Ron Bancroft called for the elimination of teacher tenure in his March 22 column. In the words of Ronald Reagan, Mr. Bancroft — there you go again.

The dirty little secret about tenure is that teachers in Maine do not have it as they do in other states. Teachers here have continuing contracts, and can be let go for cause at any time.

If an administrator identifies an issue with a teacher, works out a plan for the teacher to improve, and the teacher fails to meet the requirements of the plan, that teacher can be fired. When implemented fairly, this results in not only improvement of teaching for the poor teacher, but also for other teachers who get the message.

Gee, that sounds exactly like what Mr. Bancroft is proposing. Why then would he propose eliminating tenure when his planned improvement is already in place? Either Mr. Bancroft is not very smart (which I don’t think is true) or there is another agenda in mind. His agenda is the old tried-and-true Republican mantra: blame the union workers, not the managers, for poor performance. There you go again.

In most businesses, poor performance is considered a failure of managers, whose bonuses are tied to performance. Why doesn’t Mr. Bancroft call for the firing of principals and superintendents? Aren’t they responsible for the policies and enforcement that should result in higher performance from our students?

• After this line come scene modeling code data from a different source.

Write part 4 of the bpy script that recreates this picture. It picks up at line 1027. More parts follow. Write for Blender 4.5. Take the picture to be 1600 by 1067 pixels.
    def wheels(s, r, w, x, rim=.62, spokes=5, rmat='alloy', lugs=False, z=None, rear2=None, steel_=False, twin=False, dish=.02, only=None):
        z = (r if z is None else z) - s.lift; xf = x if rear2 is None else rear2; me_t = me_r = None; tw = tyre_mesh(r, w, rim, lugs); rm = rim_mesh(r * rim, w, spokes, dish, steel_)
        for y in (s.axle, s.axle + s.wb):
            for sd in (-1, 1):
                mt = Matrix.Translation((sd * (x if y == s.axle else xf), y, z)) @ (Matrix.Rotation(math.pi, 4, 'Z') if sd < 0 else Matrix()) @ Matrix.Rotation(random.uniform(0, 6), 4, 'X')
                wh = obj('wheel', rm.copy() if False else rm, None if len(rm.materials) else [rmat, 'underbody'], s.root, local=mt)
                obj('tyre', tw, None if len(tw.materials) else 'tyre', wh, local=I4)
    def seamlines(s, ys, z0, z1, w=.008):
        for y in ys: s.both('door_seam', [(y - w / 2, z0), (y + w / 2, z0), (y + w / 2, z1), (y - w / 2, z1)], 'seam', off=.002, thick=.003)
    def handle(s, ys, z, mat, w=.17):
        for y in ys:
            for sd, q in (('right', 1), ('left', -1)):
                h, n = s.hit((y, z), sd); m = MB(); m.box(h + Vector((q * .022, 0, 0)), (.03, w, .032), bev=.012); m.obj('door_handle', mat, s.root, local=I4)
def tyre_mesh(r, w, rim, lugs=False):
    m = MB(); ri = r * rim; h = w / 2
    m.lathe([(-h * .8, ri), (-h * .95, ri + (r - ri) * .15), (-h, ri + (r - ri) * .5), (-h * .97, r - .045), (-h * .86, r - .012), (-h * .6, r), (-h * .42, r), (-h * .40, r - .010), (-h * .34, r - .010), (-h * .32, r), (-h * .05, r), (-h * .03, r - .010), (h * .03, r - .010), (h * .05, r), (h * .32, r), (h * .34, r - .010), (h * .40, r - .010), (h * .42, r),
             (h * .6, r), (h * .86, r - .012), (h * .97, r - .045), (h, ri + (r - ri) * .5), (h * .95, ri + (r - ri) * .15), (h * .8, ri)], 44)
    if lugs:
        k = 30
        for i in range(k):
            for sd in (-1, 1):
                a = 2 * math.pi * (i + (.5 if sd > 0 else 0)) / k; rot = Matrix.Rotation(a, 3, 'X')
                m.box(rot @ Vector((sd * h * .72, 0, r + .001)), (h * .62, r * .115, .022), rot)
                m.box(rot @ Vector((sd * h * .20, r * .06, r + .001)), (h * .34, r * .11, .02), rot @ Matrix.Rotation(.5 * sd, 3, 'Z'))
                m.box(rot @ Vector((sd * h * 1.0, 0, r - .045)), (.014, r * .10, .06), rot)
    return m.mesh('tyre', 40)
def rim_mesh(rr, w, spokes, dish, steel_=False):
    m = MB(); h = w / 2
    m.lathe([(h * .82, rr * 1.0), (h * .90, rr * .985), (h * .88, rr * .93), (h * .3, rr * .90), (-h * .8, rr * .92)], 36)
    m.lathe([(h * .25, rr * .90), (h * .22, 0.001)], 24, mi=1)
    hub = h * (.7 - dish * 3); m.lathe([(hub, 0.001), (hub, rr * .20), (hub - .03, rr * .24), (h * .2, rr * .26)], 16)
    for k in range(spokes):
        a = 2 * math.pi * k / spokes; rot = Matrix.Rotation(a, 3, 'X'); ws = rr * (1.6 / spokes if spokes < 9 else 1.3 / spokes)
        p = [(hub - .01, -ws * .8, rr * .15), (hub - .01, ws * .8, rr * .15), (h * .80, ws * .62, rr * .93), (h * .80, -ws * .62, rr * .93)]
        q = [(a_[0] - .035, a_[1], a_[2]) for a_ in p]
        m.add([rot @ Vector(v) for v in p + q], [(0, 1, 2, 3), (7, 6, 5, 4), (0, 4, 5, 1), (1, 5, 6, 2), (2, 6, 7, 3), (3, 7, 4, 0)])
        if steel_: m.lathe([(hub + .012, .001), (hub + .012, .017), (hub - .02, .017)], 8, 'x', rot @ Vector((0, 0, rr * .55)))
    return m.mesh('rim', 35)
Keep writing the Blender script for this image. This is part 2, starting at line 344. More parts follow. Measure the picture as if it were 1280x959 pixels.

Having been a principal and having worked with highly effective administrators who did manage to improve teachers and get poor teachers to leave, I can attest that the present system can work. The difficulty for the state as a whole is that those same teachers will get jobs in other schools.

Why? Because good teachers are hard to come by. In light of the present financial crisis, the future will bring even fewer high quality teachers to choose from, since the state seems intent on demonizing teachers.

Backing out on promises made about teacher retirement does not help recruit and retain high-quality teachers, either. Firing highly experienced teachers in favor of possibly poorer performing rookies seems a prescription for disaster in education. More effective leadership from administrators would be a better start to improving education.